▶ [Description of the task]:
Your task is to quote the listing below exactly, beginning with its first line and ending on the line bearing "(1.0, 0.93, 0.82))".

▶ [Provided entries]:
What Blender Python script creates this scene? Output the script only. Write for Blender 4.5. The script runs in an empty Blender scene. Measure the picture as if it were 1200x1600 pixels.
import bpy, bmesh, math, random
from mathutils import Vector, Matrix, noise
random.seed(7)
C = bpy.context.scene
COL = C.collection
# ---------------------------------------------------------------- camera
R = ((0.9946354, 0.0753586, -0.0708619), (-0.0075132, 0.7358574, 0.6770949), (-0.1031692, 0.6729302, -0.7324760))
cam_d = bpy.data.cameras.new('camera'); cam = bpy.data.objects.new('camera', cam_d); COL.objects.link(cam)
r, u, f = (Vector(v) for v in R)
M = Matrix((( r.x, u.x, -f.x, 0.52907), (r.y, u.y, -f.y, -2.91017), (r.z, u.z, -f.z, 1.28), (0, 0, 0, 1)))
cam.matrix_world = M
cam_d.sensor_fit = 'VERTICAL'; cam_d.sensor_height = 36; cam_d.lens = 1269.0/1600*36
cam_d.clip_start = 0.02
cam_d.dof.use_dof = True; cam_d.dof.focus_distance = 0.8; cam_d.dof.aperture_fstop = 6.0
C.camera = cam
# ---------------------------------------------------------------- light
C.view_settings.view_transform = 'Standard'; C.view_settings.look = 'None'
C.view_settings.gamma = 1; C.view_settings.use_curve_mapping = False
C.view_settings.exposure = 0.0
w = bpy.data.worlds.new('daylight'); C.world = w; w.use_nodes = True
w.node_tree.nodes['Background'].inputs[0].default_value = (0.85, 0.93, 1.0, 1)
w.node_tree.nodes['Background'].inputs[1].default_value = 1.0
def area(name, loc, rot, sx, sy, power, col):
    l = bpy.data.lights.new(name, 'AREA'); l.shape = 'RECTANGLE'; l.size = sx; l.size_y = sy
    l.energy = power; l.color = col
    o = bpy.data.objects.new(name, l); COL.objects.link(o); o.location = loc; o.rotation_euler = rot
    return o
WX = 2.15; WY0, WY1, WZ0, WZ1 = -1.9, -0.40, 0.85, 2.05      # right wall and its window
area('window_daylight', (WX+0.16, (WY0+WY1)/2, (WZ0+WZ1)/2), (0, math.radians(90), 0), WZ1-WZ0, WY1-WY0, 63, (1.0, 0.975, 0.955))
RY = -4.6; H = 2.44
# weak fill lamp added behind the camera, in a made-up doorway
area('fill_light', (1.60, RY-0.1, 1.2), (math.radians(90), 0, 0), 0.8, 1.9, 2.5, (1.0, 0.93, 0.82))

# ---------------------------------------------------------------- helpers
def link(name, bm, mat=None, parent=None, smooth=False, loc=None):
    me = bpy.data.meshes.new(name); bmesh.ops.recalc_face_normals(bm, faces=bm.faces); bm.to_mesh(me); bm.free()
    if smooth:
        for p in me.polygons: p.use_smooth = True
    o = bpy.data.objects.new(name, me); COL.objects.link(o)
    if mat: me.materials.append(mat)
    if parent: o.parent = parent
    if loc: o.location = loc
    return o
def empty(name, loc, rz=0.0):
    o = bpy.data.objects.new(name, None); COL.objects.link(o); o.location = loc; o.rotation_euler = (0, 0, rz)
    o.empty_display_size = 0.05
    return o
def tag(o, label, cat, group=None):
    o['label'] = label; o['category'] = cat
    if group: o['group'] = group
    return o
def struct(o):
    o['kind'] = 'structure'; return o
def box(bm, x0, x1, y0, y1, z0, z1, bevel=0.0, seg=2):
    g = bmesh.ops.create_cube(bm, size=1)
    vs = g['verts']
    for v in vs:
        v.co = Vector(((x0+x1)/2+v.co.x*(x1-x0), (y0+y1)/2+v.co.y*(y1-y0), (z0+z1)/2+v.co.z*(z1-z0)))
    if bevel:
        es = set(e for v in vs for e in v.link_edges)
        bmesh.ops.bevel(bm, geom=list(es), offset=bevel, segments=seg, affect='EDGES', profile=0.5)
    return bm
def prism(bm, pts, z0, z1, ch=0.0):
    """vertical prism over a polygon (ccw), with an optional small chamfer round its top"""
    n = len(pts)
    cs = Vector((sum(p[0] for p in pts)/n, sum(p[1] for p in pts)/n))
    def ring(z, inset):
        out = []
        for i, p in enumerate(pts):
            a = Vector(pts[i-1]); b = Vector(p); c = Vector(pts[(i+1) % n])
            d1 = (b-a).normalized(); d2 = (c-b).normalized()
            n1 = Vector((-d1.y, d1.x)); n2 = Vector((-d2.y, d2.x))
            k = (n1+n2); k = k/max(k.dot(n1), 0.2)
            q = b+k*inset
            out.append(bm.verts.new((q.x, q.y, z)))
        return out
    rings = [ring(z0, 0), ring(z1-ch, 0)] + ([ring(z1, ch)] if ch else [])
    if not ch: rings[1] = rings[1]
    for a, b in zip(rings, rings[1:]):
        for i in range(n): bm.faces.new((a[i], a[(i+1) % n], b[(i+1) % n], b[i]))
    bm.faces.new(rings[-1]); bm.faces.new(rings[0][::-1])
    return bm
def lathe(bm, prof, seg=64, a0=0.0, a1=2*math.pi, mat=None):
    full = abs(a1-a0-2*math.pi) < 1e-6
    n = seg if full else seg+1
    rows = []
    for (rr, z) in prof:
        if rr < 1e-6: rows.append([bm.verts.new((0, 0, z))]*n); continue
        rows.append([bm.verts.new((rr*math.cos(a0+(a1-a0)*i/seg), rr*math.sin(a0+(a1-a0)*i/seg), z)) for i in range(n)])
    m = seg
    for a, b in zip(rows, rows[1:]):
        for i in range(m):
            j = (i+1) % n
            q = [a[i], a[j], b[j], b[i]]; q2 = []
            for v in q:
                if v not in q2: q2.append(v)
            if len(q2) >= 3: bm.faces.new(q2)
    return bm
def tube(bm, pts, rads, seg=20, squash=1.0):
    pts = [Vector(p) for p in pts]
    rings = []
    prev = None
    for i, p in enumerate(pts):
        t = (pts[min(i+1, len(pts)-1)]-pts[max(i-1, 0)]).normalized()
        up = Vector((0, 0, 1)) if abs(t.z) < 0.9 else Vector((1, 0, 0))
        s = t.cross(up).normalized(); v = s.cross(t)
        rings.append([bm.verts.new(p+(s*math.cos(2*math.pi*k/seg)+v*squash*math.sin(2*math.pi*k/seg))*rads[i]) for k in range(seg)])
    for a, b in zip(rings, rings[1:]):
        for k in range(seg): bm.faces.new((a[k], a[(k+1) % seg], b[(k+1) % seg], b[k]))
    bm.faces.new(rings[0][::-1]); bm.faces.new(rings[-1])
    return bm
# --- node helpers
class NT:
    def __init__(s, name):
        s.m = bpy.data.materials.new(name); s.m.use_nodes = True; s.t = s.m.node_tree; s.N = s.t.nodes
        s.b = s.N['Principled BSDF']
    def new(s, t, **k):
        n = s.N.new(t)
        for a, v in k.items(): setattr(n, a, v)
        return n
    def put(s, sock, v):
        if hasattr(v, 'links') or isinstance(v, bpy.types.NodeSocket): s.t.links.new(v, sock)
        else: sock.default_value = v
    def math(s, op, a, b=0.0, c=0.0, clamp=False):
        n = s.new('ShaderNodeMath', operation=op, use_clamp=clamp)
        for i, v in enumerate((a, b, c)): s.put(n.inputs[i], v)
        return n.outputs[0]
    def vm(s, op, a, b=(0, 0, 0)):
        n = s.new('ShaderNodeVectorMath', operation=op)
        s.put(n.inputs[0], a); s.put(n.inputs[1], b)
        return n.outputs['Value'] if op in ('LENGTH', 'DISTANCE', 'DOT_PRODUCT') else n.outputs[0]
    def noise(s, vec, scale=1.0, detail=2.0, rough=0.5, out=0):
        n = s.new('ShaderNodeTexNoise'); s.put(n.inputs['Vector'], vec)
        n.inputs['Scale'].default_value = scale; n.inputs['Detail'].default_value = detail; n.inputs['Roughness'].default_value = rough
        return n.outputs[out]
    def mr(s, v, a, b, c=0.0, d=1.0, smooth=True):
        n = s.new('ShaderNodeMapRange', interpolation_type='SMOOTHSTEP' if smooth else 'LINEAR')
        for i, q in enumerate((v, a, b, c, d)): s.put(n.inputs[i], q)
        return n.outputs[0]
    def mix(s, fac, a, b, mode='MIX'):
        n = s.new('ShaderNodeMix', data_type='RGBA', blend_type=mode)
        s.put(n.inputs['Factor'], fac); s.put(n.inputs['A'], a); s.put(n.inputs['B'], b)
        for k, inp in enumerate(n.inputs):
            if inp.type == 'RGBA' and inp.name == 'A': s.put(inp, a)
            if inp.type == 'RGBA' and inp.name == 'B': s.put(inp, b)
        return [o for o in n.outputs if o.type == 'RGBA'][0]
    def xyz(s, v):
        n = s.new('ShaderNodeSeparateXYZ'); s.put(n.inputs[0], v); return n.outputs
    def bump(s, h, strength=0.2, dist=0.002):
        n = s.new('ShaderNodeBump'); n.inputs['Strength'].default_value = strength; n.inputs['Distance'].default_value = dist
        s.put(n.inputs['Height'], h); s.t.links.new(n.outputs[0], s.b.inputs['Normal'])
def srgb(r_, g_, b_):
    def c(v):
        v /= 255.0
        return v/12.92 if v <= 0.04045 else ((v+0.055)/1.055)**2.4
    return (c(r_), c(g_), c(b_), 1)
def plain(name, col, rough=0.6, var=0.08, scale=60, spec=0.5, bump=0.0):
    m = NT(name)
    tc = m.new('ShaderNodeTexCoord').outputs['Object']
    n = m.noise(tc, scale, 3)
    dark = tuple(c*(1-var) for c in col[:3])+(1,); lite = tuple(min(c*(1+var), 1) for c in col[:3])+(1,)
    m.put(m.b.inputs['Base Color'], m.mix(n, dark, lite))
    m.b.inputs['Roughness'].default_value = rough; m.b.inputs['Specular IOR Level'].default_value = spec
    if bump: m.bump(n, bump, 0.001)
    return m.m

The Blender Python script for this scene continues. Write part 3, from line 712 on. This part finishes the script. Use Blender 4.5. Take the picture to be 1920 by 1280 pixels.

▶ [Full output]:
What Blender Python script creates this scene? Output the script only. Write for Blender 4.5. The script runs in an empty Blender scene. Measure the picture as if it were 1200x1600 pixels.
import bpy, bmesh, math, random
from mathutils import Vector, Matrix, noise
random.seed(7)
C = bpy.context.scene
COL = C.collection
# ---------------------------------------------------------------- camera
R = ((0.9946354, 0.0753586, -0.0708619), (-0.0075132, 0.7358574, 0.6770949), (-0.1031692, 0.6729302, -0.7324760))
cam_d = bpy.data.cameras.new('camera'); cam = bpy.data.objects.new('camera', cam_d); COL.objects.link(cam)
r, u, f = (Vector(v) for v in R)
M = Matrix((( r.x, u.x, -f.x, 0.52907), (r.y, u.y, -f.y, -2.91017), (r.z, u.z, -f.z, 1.28), (0, 0, 0, 1)))
cam.matrix_world = M
cam_d.sensor_fit = 'VERTICAL'; cam_d.sensor_height = 36; cam_d.lens = 1269.0/1600*36
cam_d.clip_start = 0.02
cam_d.dof.use_dof = True; cam_d.dof.focus_distance = 0.8; cam_d.dof.aperture_fstop = 6.0
C.camera = cam
# ---------------------------------------------------------------- light
C.view_settings.view_transform = 'Standard'; C.view_settings.look = 'None'
C.view_settings.gamma = 1; C.view_settings.use_curve_mapping = False
C.view_settings.exposure = 0.0
w = bpy.data.worlds.new('daylight'); C.world = w; w.use_nodes = True
w.node_tree.nodes['Background'].inputs[0].default_value = (0.85, 0.93, 1.0, 1)
w.node_tree.nodes['Background'].inputs[1].default_value = 1.0
def area(name, loc, rot, sx, sy, power, col):
    l = bpy.data.lights.new(name, 'AREA'); l.shape = 'RECTANGLE'; l.size = sx; l.size_y = sy
    l.energy = power; l.color = col
    o = bpy.data.objects.new(name, l); COL.objects.link(o); o.location = loc; o.rotation_euler = rot
    return o
WX = 2.15; WY0, WY1, WZ0, WZ1 = -1.9, -0.40, 0.85, 2.05      # right wall and its window
area('window_daylight', (WX+0.16, (WY0+WY1)/2, (WZ0+WZ1)/2), (0, math.radians(90), 0), WZ1-WZ0, WY1-WY0, 63, (1.0, 0.975, 0.955))
RY = -4.6; H = 2.44
# weak fill lamp added behind the camera, in a made-up doorway
area('fill_light', (1.60, RY-0.1, 1.2), (math.radians(90), 0, 0), 0.8, 1.9, 2.5, (1.0, 0.93, 0.82))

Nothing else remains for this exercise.